Da cosa dipende tanto nero? Dal caffè in polvere sparso sulla superficie, dall’aggiunta del polipodio, la liquirizia di monte, e del carbone vegetale. Il risultato è una squisitezza.
La scelta antiestetica è cercata: Baldessari ha voluto il piatto “brutto” a causa delle aspettative alte che genera quando i clienti ne leggono il nome. “Le aspettative mi annoiano, preferisco andare alla sostanza”. Atteggiamento snob? Forse, ma nell’epoca dei piatti pensati per Instagram, la rivincita del brutto è apprezzabile. E soprattutto, il piatto esce dalla carta.
Prezzi
Si può scegliere alla carta o seguire uno dei due percorsi di degustazione: “Frattali”, un menu di 7 portate (95 euro) che comprende i piatti più rappresentativi della cucina di Baldessari e “Iniziazione”, che racchiude le nuove ricerche dello chef (135 euro).

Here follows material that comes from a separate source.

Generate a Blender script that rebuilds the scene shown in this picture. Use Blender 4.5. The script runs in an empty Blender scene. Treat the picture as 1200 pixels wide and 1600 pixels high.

La carta dei vini rivela competenza e gusto: Francia e Italia sono terre d’elezione, ma la scelta non è mai affidata al nome roboante: ancora una volta si va all’essenza.
Conclusioni
Lo stile di Giuliano Baldessari non è accomodante. L’inatteso, alla vista e al palato, è il codice espressivo dello chef di Aqua Crua.
Non una posa o una provocazione: piaccia o meno, prima ancora del cliente Baldessari ama stupire se stesso. Un impegno che inizia con la scelta degli ingredienti, provenienti in buona parte dall’allevamento e dall’orto di 2500 metri quadri gestito direttamente nel vicino comune di Villaga.